» Prompt
From the listing below, extract every line containing "picture".

Start of Material for the task

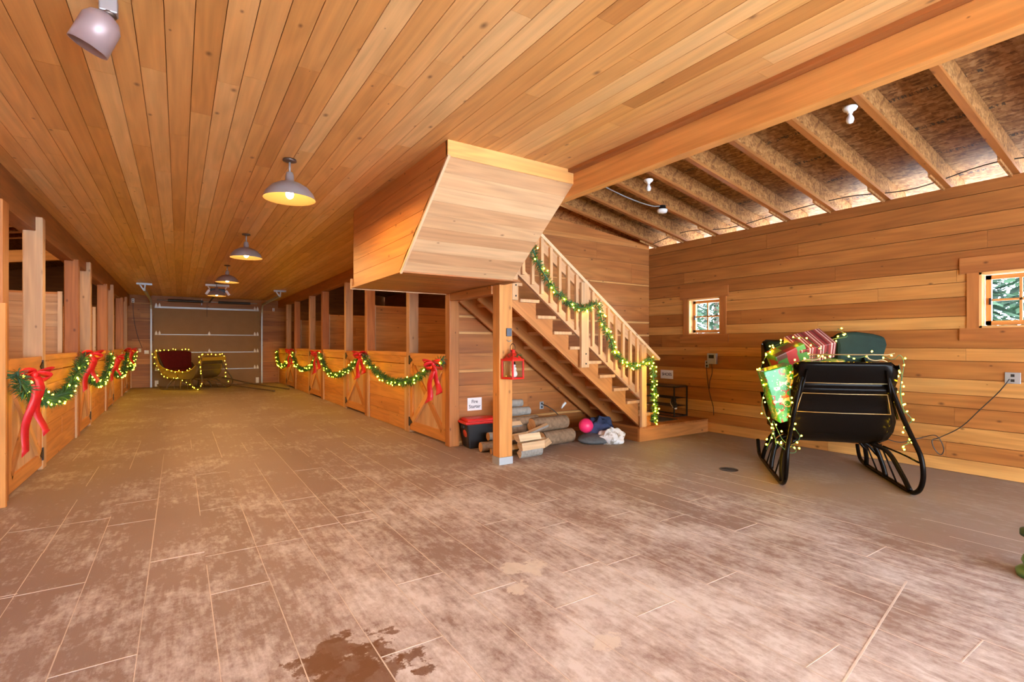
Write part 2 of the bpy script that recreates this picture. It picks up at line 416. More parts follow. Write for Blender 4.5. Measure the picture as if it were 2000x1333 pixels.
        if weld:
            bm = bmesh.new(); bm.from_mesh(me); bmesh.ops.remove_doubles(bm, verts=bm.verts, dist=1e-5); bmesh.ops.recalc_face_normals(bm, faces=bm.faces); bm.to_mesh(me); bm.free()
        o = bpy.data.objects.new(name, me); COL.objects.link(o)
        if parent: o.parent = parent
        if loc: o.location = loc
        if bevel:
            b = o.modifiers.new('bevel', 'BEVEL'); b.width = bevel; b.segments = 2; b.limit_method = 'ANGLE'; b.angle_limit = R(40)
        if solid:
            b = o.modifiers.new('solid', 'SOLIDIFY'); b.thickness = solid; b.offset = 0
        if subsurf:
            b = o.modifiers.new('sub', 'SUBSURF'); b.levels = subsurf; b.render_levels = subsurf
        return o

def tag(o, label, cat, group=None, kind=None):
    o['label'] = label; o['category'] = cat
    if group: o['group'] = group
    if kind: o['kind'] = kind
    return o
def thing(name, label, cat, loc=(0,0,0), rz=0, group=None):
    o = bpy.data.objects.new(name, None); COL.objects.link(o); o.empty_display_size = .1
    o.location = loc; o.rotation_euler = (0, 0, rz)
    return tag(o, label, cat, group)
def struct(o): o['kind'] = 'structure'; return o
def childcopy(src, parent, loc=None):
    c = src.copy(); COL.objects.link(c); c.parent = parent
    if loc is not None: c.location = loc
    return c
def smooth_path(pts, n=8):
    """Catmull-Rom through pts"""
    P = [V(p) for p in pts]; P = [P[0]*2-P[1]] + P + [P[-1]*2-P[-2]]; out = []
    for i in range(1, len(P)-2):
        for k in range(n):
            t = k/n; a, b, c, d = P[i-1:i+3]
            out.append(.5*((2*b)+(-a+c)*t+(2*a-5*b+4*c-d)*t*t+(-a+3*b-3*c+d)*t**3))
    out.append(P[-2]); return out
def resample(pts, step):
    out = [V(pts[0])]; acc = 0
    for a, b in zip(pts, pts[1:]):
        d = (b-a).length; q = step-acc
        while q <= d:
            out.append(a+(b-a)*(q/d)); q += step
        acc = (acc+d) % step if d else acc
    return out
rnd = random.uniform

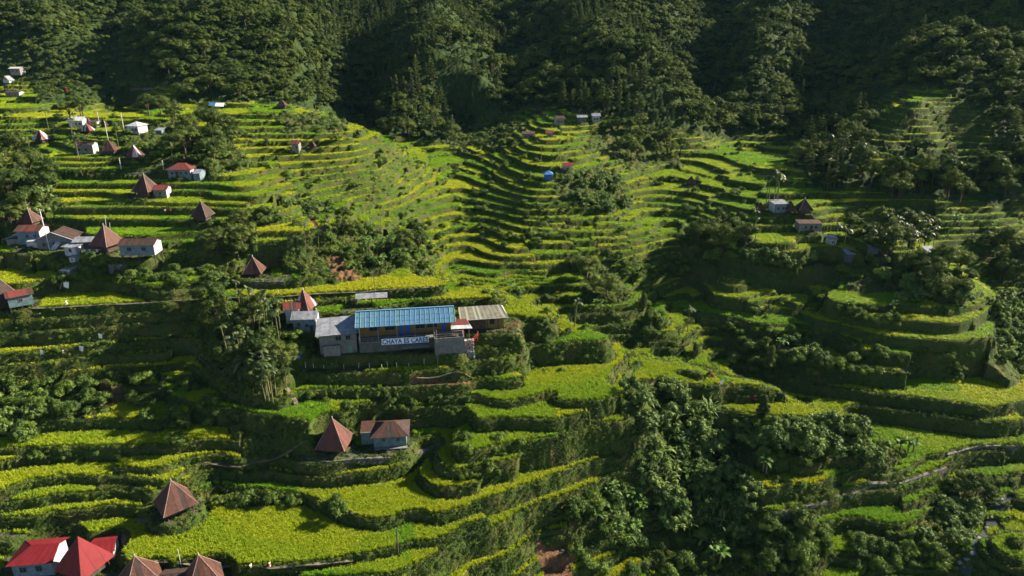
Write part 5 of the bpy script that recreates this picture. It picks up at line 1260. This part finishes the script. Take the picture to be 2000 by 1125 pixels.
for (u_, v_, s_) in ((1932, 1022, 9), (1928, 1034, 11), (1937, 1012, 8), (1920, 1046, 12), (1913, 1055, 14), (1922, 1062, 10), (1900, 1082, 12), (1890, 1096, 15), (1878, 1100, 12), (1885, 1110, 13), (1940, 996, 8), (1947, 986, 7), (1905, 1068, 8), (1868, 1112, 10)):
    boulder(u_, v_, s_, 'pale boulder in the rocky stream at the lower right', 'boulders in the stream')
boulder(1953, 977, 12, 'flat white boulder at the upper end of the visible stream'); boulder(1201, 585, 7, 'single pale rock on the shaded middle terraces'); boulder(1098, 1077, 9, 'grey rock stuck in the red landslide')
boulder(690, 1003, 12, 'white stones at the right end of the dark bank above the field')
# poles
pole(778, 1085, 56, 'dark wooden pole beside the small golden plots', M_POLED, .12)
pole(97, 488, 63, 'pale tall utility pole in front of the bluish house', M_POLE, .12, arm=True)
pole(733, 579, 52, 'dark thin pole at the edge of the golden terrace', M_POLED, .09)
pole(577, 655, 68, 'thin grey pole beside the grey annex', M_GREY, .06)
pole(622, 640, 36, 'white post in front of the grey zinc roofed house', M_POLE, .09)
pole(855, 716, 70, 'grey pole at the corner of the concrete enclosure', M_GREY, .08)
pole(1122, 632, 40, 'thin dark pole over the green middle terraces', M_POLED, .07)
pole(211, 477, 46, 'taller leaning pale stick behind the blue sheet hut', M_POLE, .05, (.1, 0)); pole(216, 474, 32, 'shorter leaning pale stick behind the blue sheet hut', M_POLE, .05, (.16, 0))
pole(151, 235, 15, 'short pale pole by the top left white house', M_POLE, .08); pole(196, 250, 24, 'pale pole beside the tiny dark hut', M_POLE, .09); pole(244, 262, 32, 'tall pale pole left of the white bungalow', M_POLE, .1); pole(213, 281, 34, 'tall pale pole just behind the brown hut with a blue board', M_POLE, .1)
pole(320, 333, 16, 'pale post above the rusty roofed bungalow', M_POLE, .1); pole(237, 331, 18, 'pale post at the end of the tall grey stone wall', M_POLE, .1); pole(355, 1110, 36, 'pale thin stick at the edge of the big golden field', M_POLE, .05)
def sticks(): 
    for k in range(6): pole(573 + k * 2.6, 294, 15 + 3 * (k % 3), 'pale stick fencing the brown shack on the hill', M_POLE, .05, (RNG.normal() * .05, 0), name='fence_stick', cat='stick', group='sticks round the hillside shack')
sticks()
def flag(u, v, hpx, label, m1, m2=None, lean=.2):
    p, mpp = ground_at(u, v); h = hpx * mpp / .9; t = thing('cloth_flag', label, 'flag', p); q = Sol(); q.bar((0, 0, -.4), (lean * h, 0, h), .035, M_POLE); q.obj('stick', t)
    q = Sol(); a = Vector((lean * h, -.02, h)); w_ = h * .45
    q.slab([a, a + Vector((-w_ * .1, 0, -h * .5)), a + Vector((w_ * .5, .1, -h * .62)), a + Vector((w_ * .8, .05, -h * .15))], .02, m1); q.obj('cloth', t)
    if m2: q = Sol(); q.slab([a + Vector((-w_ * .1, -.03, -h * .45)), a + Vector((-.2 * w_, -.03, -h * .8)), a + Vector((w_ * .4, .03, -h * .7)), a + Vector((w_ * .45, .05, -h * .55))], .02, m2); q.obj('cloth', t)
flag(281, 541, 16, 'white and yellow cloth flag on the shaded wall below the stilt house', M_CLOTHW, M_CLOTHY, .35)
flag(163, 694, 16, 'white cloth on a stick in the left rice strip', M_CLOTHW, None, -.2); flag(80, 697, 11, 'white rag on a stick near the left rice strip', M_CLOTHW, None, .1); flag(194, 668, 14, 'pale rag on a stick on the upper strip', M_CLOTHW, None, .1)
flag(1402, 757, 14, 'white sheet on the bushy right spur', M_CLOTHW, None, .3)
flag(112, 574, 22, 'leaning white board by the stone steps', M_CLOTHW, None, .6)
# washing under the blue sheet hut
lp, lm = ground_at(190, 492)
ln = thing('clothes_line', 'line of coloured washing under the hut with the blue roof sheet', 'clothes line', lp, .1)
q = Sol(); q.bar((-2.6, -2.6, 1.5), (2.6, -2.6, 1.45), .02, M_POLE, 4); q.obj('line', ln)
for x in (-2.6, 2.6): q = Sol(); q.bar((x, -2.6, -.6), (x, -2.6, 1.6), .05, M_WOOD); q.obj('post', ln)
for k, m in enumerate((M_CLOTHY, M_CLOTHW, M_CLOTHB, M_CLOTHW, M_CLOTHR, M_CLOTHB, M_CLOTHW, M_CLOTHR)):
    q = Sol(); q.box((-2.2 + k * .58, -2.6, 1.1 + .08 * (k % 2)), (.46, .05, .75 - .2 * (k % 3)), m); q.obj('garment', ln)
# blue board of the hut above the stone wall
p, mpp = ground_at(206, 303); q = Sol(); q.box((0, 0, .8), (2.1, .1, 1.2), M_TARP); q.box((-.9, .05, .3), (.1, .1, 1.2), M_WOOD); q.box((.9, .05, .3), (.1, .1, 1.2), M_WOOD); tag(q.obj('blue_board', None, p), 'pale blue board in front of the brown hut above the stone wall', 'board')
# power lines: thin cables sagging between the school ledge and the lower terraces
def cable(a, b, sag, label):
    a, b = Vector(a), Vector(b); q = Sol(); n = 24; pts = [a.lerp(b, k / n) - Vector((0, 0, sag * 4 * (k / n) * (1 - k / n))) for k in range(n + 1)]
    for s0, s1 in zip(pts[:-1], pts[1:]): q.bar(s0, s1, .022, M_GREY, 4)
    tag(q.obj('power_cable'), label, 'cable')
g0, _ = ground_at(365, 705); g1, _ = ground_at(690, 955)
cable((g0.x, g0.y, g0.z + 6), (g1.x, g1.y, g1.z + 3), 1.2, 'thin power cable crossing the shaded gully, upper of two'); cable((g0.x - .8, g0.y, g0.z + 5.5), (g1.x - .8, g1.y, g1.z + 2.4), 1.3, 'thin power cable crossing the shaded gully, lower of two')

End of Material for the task

» Output for this exercise
Write part 2 of the bpy script that recreates this picture. It picks up at line 416. More parts follow. Write for Blender 4.5. Measure the picture as if it were 2000x1333 pixels.
Write part 5 of the bpy script that recreates this picture. It picks up at line 1260. This part finishes the script. Take the picture to be 2000 by 1125 pixels.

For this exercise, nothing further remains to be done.